◆ **What is asked**: Return exactly, please, the lines that run from the line with "Build this scene in Blender. Output only the Python script. The" to the line with "return (f(r), f(g), f(b), 1)", ends included, and omit all pictures.

◆ **Information provided**:
-- Begin --

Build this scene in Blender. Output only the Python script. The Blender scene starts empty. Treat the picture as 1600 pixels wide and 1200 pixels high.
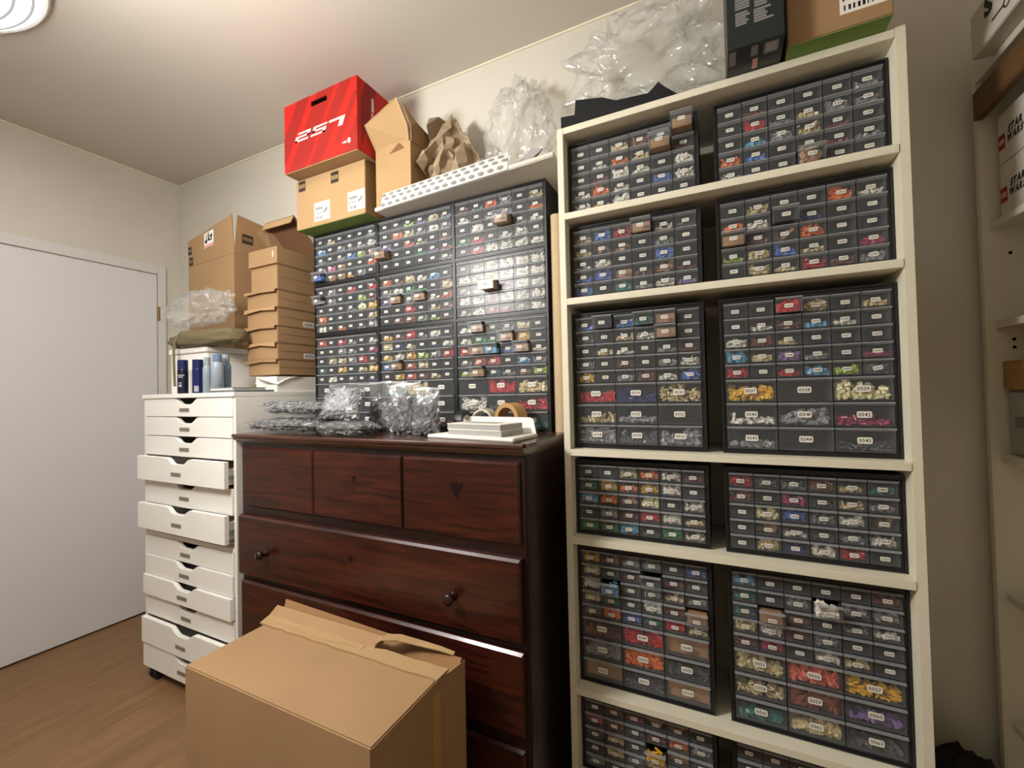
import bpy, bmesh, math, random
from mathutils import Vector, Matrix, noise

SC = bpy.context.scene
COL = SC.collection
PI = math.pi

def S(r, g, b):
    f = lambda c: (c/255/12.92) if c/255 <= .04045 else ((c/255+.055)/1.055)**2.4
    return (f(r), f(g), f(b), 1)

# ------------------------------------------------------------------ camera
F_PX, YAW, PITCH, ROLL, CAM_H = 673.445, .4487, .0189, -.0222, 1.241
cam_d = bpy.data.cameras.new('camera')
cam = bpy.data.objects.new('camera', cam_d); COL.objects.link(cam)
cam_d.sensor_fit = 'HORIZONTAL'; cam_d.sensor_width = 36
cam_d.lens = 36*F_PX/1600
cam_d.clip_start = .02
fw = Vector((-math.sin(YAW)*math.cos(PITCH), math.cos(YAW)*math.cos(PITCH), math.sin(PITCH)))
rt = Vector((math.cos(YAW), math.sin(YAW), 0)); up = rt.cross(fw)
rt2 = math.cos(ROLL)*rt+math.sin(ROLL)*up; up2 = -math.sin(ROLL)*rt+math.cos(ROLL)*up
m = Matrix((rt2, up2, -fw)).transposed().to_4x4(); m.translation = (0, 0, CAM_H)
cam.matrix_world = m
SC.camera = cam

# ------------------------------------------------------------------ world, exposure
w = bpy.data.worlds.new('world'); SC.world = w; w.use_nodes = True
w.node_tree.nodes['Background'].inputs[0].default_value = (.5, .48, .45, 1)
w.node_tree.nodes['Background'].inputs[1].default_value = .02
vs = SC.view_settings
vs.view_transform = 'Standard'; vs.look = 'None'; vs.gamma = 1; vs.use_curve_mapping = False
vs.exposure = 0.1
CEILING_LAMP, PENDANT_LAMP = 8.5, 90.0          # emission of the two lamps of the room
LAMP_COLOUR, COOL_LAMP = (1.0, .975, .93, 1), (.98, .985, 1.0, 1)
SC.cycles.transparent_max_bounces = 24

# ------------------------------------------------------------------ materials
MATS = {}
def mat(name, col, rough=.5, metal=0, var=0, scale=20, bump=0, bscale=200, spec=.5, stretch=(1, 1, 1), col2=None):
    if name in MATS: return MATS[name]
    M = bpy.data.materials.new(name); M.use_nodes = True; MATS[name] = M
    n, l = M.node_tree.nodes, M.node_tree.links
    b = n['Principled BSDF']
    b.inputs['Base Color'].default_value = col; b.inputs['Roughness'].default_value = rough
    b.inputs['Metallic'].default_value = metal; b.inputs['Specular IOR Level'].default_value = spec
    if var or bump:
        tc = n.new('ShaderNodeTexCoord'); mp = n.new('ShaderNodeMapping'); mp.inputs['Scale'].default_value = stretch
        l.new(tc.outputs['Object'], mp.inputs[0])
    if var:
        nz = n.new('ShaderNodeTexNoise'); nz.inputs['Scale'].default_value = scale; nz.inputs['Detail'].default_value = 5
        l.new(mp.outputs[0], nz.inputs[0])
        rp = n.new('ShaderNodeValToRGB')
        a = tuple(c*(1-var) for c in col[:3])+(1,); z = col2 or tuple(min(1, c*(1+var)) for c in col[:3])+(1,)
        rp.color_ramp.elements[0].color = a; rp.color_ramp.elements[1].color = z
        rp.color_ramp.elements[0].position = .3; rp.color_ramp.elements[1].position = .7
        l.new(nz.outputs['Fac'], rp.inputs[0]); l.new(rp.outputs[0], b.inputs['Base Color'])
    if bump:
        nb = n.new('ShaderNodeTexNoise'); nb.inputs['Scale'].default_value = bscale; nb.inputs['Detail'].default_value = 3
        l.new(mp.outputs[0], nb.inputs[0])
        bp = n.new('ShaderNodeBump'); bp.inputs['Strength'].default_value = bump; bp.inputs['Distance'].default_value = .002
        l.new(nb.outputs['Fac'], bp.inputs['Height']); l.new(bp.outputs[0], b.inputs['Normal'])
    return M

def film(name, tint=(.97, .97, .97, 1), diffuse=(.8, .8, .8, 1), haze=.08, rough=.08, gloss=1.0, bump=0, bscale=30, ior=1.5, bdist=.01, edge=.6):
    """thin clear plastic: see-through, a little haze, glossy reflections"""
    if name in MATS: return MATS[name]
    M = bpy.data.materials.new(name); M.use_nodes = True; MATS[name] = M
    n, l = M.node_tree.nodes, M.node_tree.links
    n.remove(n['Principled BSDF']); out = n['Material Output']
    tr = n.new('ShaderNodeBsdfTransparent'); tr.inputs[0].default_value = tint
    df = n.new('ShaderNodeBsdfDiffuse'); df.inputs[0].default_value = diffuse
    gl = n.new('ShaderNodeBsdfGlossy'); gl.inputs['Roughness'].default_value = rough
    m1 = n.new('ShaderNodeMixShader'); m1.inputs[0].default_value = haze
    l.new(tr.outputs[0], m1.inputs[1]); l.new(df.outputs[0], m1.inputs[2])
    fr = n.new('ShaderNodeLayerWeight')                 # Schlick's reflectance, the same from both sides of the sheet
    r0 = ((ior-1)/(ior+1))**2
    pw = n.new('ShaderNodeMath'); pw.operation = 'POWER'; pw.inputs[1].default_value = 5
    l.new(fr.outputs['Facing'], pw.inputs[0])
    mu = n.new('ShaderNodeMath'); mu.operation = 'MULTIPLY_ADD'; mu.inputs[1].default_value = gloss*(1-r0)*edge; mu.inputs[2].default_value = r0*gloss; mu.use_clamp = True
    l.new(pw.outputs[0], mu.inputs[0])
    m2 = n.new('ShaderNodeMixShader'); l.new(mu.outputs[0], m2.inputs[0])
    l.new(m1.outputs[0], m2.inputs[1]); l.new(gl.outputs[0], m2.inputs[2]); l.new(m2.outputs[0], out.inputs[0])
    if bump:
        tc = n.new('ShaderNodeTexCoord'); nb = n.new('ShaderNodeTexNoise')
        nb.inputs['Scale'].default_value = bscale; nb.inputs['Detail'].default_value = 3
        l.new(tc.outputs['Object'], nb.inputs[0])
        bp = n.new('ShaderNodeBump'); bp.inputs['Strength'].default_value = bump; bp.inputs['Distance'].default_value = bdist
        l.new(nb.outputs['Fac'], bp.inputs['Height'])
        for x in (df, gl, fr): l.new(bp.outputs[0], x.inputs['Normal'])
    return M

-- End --
-- Begin --

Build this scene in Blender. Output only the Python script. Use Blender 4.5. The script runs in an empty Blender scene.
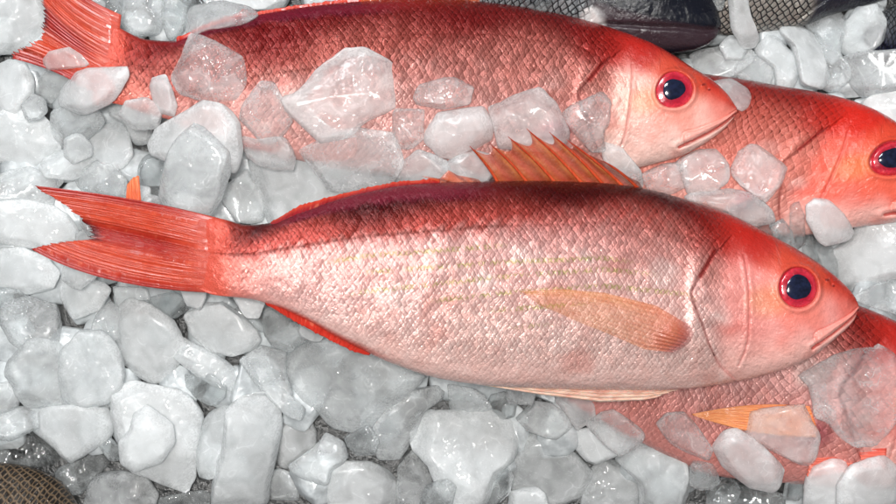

-- End --

◆ **Exercise solution**:
Build this scene in Blender. Output only the Python script. The Blender scene starts empty. Treat the picture as 1600 pixels wide and 1200 pixels high.
import bpy, bmesh, math, random
from mathutils import Vector, Matrix, noise

SC = bpy.context.scene
COL = SC.collection
PI = math.pi

def S(r, g, b):
    f = lambda c: (c/255/12.92) if c/255 <= .04045 else ((c/255+.055)/1.055)**2.4
    return (f(r), f(g), f(b), 1)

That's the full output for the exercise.